__Supplied data__.
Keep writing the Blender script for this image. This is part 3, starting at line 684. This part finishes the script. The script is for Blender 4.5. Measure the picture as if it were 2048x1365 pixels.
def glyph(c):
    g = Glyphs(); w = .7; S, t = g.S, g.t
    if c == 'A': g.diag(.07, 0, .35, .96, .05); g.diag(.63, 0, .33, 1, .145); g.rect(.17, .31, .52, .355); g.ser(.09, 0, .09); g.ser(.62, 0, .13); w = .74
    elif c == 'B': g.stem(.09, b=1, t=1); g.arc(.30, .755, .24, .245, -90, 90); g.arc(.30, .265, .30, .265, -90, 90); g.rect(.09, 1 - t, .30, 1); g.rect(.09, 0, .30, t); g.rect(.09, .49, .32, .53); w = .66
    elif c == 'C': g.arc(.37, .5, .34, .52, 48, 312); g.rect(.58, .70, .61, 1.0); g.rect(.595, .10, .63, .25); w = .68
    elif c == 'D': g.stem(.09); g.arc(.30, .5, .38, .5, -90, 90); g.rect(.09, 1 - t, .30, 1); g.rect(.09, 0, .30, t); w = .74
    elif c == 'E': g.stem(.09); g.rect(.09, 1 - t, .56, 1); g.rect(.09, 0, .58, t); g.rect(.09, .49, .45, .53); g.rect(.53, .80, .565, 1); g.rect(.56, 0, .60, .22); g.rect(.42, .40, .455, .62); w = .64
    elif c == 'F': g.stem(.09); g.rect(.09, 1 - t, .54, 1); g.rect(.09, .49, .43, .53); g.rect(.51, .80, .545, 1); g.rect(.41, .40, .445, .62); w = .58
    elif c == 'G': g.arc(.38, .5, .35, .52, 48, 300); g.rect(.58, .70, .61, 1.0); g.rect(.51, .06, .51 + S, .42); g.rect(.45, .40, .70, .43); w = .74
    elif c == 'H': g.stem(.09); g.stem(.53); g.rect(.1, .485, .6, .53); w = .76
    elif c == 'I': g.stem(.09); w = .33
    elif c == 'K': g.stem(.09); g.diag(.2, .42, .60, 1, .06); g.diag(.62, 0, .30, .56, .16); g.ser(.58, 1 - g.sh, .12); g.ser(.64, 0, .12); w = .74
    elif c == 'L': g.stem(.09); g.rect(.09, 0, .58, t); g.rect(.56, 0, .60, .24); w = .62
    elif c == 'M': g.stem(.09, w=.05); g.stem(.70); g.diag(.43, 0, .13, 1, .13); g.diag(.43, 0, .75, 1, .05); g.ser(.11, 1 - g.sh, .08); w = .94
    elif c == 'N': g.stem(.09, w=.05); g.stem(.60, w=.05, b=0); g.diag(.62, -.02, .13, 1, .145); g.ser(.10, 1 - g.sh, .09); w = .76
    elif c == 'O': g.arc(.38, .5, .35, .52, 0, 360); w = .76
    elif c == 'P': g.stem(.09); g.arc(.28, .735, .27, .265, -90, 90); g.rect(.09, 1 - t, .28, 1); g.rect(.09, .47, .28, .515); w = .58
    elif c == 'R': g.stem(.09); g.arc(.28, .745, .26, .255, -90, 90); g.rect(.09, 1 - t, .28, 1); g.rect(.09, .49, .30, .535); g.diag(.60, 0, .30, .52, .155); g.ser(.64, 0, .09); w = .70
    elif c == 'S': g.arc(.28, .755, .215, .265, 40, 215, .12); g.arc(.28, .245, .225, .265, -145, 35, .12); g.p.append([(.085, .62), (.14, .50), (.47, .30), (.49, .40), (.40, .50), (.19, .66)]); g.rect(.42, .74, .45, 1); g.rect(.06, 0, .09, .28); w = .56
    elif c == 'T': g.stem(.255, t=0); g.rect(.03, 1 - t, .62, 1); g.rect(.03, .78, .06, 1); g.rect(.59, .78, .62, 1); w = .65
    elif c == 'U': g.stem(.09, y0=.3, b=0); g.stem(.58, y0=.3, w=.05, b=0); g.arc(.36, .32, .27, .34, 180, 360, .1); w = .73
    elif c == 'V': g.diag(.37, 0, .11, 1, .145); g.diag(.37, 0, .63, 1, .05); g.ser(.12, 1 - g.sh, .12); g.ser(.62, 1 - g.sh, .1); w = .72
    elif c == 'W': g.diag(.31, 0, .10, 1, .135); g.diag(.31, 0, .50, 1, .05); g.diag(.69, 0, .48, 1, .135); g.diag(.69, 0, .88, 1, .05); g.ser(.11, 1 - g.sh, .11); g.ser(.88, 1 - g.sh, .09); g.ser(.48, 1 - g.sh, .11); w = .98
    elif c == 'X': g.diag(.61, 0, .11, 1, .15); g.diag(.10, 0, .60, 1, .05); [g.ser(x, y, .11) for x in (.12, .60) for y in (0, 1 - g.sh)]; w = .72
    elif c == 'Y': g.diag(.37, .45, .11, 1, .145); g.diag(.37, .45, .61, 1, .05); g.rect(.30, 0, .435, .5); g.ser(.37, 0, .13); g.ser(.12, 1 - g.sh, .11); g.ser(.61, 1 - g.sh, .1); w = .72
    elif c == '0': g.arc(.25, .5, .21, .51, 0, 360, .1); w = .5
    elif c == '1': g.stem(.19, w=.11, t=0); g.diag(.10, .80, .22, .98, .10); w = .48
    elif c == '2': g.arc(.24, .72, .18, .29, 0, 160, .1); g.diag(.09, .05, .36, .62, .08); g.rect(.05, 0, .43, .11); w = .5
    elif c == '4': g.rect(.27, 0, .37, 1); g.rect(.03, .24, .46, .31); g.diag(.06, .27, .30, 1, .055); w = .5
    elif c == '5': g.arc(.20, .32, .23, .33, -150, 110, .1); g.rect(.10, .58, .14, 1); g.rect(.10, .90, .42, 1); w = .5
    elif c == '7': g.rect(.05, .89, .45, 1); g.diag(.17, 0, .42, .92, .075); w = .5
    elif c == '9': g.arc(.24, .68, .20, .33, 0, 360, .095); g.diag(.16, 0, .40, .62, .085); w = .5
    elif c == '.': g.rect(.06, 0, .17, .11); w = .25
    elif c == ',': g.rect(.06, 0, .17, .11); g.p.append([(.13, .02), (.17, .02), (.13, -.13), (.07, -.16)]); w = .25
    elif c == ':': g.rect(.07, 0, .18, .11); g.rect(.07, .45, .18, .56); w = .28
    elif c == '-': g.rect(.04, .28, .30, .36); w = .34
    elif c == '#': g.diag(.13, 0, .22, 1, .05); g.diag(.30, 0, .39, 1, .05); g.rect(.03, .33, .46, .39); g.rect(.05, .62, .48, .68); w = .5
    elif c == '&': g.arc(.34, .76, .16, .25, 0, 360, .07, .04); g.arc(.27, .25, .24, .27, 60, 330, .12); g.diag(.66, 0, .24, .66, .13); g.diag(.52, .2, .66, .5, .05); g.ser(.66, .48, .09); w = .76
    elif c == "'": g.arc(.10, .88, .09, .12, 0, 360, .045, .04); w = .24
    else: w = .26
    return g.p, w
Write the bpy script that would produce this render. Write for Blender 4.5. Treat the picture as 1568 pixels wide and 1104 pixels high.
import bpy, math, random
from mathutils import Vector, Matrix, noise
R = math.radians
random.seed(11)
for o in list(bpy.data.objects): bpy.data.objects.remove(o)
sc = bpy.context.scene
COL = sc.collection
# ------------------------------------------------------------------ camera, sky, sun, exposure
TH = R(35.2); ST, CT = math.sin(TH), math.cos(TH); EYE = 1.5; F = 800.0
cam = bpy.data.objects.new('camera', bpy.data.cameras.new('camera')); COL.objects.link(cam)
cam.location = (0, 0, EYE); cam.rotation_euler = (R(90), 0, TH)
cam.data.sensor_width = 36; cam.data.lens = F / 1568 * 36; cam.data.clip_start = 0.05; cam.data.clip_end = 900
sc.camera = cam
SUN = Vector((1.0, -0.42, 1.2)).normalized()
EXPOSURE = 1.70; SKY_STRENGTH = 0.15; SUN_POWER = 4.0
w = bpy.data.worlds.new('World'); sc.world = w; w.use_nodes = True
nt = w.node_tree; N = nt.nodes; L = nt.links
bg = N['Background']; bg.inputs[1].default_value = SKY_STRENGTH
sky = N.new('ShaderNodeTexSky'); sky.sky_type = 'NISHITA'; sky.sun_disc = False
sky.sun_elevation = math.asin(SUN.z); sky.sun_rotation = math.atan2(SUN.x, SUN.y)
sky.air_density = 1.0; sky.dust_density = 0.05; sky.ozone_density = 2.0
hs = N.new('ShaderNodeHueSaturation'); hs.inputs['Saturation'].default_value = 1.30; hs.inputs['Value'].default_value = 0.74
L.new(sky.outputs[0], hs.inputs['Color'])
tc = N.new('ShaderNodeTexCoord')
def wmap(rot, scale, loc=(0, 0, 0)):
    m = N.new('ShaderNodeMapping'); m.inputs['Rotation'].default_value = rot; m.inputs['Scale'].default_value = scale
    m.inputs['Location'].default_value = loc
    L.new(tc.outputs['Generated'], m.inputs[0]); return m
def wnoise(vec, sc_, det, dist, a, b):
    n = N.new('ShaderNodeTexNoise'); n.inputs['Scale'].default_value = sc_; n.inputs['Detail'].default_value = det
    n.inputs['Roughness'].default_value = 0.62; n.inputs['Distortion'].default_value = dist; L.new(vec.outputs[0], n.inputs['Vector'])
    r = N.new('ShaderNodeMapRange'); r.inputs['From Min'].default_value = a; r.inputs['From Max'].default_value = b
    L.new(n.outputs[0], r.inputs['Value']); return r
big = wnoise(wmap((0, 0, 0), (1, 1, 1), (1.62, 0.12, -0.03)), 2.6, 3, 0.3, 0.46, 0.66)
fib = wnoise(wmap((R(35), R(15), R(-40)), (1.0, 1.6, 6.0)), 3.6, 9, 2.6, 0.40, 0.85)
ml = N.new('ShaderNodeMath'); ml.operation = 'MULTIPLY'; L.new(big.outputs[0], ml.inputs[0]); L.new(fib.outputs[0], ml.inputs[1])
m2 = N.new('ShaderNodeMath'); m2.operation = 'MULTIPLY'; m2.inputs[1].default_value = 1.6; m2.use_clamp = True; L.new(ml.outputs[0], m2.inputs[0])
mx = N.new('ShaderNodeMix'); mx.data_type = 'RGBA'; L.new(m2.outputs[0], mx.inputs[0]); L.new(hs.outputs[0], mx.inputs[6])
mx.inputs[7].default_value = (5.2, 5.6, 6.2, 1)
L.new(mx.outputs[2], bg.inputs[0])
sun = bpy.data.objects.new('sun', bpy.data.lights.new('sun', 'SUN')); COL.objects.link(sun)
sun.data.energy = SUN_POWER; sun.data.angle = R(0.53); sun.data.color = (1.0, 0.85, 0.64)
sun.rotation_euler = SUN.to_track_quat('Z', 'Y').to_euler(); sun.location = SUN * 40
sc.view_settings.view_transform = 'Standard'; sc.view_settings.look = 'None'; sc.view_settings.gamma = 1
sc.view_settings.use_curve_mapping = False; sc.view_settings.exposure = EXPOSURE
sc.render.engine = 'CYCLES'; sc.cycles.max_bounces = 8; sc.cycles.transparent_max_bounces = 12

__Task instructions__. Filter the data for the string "render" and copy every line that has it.

__Written answer__.
Write the bpy script that would produce this render. Write for Blender 4.5. Treat the picture as 1568 pixels wide and 1104 pixels high.
sc.render.engine = 'CYCLES'; sc.cycles.max_bounces = 8; sc.cycles.transparent_max_bounces = 12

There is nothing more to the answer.